Numerous studies have shown that LST shields children against other substance use and problem behaviors in addition to LST (see LST’s Broader Impact on Substance Use). These benefits presumably would further increase communities’ economic advantage in implementing the program.

Dr. Crowley says, “This work illustrates that not only can existing universal prevention programs effectively prevent prescription drug misuse, they can also do so in a cost-effective manner. Our research demonstrates the unique opportunities to combine prevention across school and family settings to augment the larger prevention impact.”
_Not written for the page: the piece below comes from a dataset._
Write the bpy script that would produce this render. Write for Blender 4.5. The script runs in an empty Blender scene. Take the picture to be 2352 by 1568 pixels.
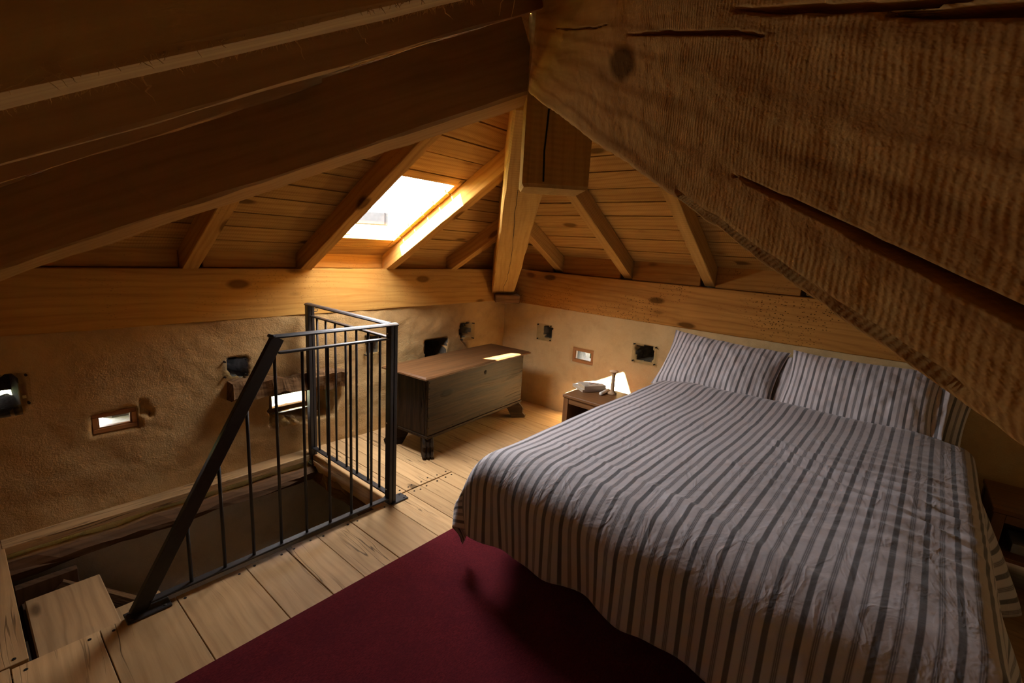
import bpy, bmesh, math, random
import numpy as np
from mathutils import Vector, Matrix, noise as mnoise

random.seed(7)
C = bpy.context.scene.collection
SC = bpy.context.scene
V = Vector

# ------------------------------------------------------------------ camera, sky, sun, exposure
cam = bpy.data.cameras.new('camera')
cam.sensor_fit = 'HORIZONTAL'; cam.sensor_width = 36.0; cam.lens = 16.679
cam.clip_start = 0.01; cam.clip_end = 200
cam_o = bpy.data.objects.new('camera', cam); C.objects.link(cam_o)
_d = V((0.7576, 0.6226, -0.1962)).normalized()
_u = V((0.1125, 0.1715, 0.9787)); _u = (_u - _u.dot(_d) * _d).normalized()
_r = _d.cross(_u)
cam_o.matrix_world = Matrix(((_r.x, _u.x, -_d.x, 0), (_r.y, _u.y, -_d.y, 0), (_r.z, _u.z, -_d.z, 1.4), (0, 0, 0, 1)))
SC.camera = cam_o

w = bpy.data.worlds.new('daylight'); SC.world = w; w.use_nodes = True
bg = w.node_tree.nodes['Background']
bg.inputs['Color'].default_value = (0.95, 0.965, 1.0, 1)
SKY = 42.0
bg.inputs['Strength'].default_value = SKY
try:
    w.cycles.sampling_method = 'MANUAL'; w.cycles.sample_map_resolution = 256
except Exception:
    pass

SUN_DIR = V((1.0, -0.37, -0.86)).normalized()
sl = bpy.data.lights.new('sun', 'SUN'); sl.energy = 260.0; sl.angle = math.radians(0.8); sl.color = (1.0, 0.95, 0.86)
sun = bpy.data.objects.new('sun', sl); C.objects.link(sun)
sun.location = (-4, 5, 6)
sun.rotation_mode = 'QUATERNION'; sun.rotation_quaternion = SUN_DIR.to_track_quat('-Z', 'Y')

SC.view_settings.view_transform = 'Standard'
SC.view_settings.look = 'None'
SC.view_settings.gamma = 1.0
SC.view_settings.use_curve_mapping = False
SC.view_settings.exposure = 0.35
cy = SC.cycles
cy.use_adaptive_sampling = True; cy.adaptive_threshold = 0.02
cy.max_bounces = 8; cy.diffuse_bounces = 5; cy.glossy_bounces = 3; cy.transmission_bounces = 4; cy.transparent_max_bounces = 8
cy.sample_clamp_indirect = 6.0
cy.caustics_reflective = False; cy.caustics_refractive = False
cy.blur_glossy = 1.0

# ------------------------------------------------------------------ materials
def newmat(name):
    m = bpy.data.materials.new(name); m.use_nodes = True
    nt = m.node_tree
    b = nt.nodes['Principled BSDF']
    return m, nt, b

class NB:
    def __init__(s, nt): s.nt = nt
    def n(s, t, **kw):
        x = s.nt.nodes.new(t)
        for k, v in kw.items(): setattr(x, k, v)
        return x
    def l(s, a, b): s.nt.links.new(a, b)
    def math(s, op, a, b=None, clamp=False):
        x = s.n('ShaderNodeMath', operation=op); x.use_clamp = clamp
        for i, v in enumerate((a, b)):
            if v is None: continue
            if isinstance(v, (int, float)): x.inputs[i].default_value = v
            else: s.l(v, x.inputs[i])
        return x.outputs[0]
    def mapr(s, v, a, b, c=0.0, d=1.0):
        x = s.n('ShaderNodeMapRange'); s.l(v, x.inputs[0])
        for i, k in zip((1, 2, 3, 4), (a, b, c, d)): x.inputs[i].default_value = k
        return x.outputs[0]
    def mix(s, fac, a, b, mode='MIX'):
        x = s.n('ShaderNodeMixRGB', blend_type=mode)
        for i, v in enumerate((fac, a, b)):
            if isinstance(v, (int, float)): x.inputs[i].default_value = v
            elif isinstance(v, tuple): x.inputs[i].default_value = (*v, 1) if len(v) == 3 else v
            else: s.l(v, x.inputs[i])
        return x.outputs[0]
    def noise(s, vec, scale, detail=3, rough=.55, dist=0.0, out=0):
        x = s.n('ShaderNodeTexNoise'); s.l(vec, x.inputs['Vector'])
        x.inputs['Scale'].default_value = scale; x.inputs['Detail'].default_value = detail
        x.inputs['Roughness'].default_value = rough; x.inputs['Distortion'].default_value = dist
        return x.outputs[out]
    def vmul(s, vec, t):
        x = s.n('ShaderNodeVectorMath', operation='MULTIPLY'); s.l(vec, x.inputs[0]); x.inputs[1].default_value = t
        return x.outputs[0]
    def vadd(s, a, b):
        x = s.n('ShaderNodeVectorMath', operation='ADD'); s.l(a, x.inputs[0])
        if isinstance(b, tuple): x.inputs[1].default_value = b
        else: s.l(b, x.inputs[1])
        return x.outputs[0]
    def bump(s, h, strength, dist, normal=None):
        x = s.n('ShaderNodeBump'); s.l(h, x.inputs['Height'])
        x.inputs['Strength'].default_value = strength; x.inputs['Distance'].default_value = dist
        if normal is not None: s.l(normal, x.inputs['Normal'])
        return x.outputs[0]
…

LST’s Broader Impact on Substance Use

A study by researchers from Iowa State University led by Dr. Richard Spoth yielded results consistent with those of Dr. Crowley’s team, providing further support for LST as an effective tool for preventing substance use among youth. Dr. Spoth and colleagues randomized students from 36 Iowa schools into three experimental groups: LST alone, LST plus SFP, and a control group. Dr. Spoth’s team periodically collected questionnaire data from the study participants from 7th grade through age 22.

The researchers’ findings revealed significant effects of LST on outcomes when the students reached young adulthood, including fewer alcohol-related problems and lower cigarette and substance use. LST’s effects were more pronounced for those youth who were at higher risk for substance use. In light of these results, Dr. Spoth and colleagues conclude that LST may delay initiation of substance use and thereby decrease substance use and related problems in early adulthood.